Reproduce nothing but the lines from the start of the material through the line that includes "COL = S.collection", both ends included, and omit every picture.

== INFORMATION SUPPLIED ==
+===+

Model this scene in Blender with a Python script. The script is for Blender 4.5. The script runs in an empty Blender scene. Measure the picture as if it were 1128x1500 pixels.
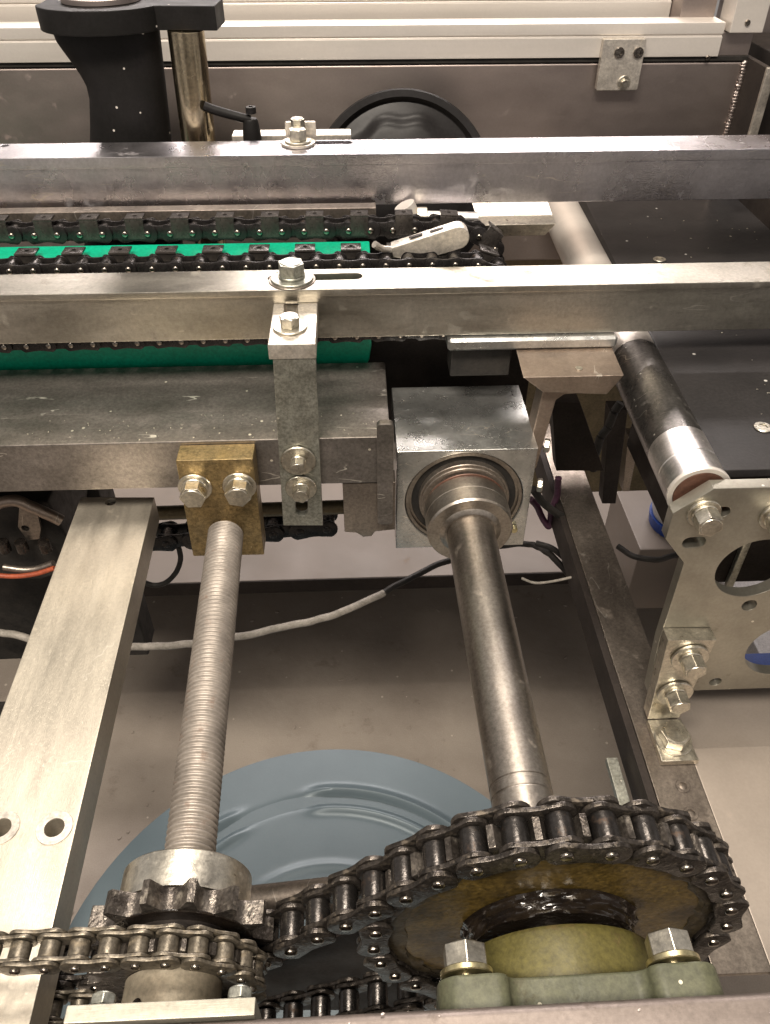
import bpy, bmesh, random
from math import *
from mathutils import Vector, Matrix, noise

random.seed(7)
S = bpy.context.scene
COL = S.collection

# ------------------------------------------------------------------ camera, world, lamps, exposure
CAM = Vector((0, 0, .40))
PITCH, YAW, FPX = radians(41), radians(2.3), 1155.0
cam = bpy.data.cameras.new('camera')
cam.sensor_fit = 'VERTICAL'; cam.sensor_height = 36; cam.lens = FPX / 1500 * 36
cam.clip_start = .02; cam.clip_end = 50
co = bpy.data.objects.new('camera', cam); COL.objects.link(co)
co.location = CAM; co.rotation_euler = (pi/2 - PITCH, 0, -YAW)
S.camera = co

W = bpy.data.worlds.new('World'); S.world = W; W.use_nodes = True
nt = W.node_tree; bg = nt.nodes['Background']
tc = nt.nodes.new('ShaderNodeTexCoord'); sp = nt.nodes.new('ShaderNodeSeparateXYZ')
cr = nt.nodes.new('ShaderNodeValToRGB'); mr = nt.nodes.new('ShaderNodeMapRange')
mr.inputs[1].default_value = -1; mr.inputs[2].default_value = 1
nt.links.new(tc.outputs['Generated'], sp.inputs[0]); nt.links.new(sp.outputs[2], mr.inputs[0])
nt.links.new(mr.outputs[0], cr.inputs[0]); nt.links.new(cr.outputs[0], bg.inputs[0])
el = cr.color_ramp.elements
el[0].position = .12; el[0].color = (.14, .11, .09, 1)
el[1].position = .95; el[1].color = (.50, .455, .42, 1)
for ps, cc in ((.36, (.36, .33, .31, 1)), (.52, (.62, .57, .54, 1)), (.66, (.95, .89, .85, 1)), (.76, (.60, .555, .52, 1))):
    e_ = el.new(ps); e_.color = cc
bg.inputs[1].default_value = .54

def area(name, loc, target, sx, sy, watts, color):
    l = bpy.data.lights.new(name, 'AREA'); l.shape = 'RECTANGLE'; l.size = sx; l.size_y = sy
    l.energy = watts; l.color = color
    o = bpy.data.objects.new(name, l); COL.objects.link(o); o.location = loc
    o.rotation_euler = (Vector(target) - Vector(loc)).to_track_quat('-Z', 'Y').to_euler()
    return o
WARM = (1, .90, .78)
area('ceiling_lamp', (-.35, -.62, 1.9), (0, .45, 0), 1.3, .30, 80, WARM)
area('ceiling_lamp', (.2, 2.5, 1.42), (0, .5, 0), 2.2, .35, 58, (1, .90, .86))
area('ceiling_lamp', (-.1, .7, 2.1), (0, .4, 0), .9, .25, 32, WARM)
S.view_settings.view_transform = 'Standard'; S.view_settings.look = 'None'
S.view_settings.exposure = .12; S.view_settings.gamma = 1

wn = nt.nodes.new('ShaderNodeTexNoise'); wn.inputs['Scale'].default_value = 2.2; wn.inputs['Detail'].default_value = 2
wr = nt.nodes.new('ShaderNodeMapRange'); wr.inputs[1].default_value = .40; wr.inputs[2].default_value = .60
wr.inputs[3].default_value = .38; wr.inputs[4].default_value = 1.5
wm = nt.nodes.new('ShaderNodeVectorMath'); wm.operation = 'SCALE'
nt.links.new(tc.outputs['Generated'], wn.inputs['Vector']); nt.links.new(wn.outputs[0], wr.inputs[0])
nt.links.new(cr.outputs[0], wm.inputs[0]); nt.links.new(wr.outputs[0], wm.inputs['Scale']); nt.links.new(wm.outputs[0], bg.inputs[0])

# ------------------------------------------------------------------ picture measurements -> points of the place
_F = Vector((sin(YAW)*cos(PITCH), cos(YAW)*cos(PITCH), -sin(PITCH)))
_R = Vector((cos(YAW), -sin(YAW), 0)); _U = _R.cross(_F)
def ray(x, y): return _F + _R*(x-564)/FPX + _U*(750-y)/FPX
def atY(x, y, Y): r = ray(x, y); return CAM + r*((Y-CAM.y)/r.y)
def atZ(x, y, Z): r = ray(x, y); return CAM + r*((Z-CAM.z)/r.z)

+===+

== RESULT FOR THIS TASK ==
Model this scene in Blender with a Python script. The script is for Blender 4.5. The script runs in an empty Blender scene. Measure the picture as if it were 1128x1500 pixels.
import bpy, bmesh, random
from math import *
from mathutils import Vector, Matrix, noise

random.seed(7)
S = bpy.context.scene
COL = S.collection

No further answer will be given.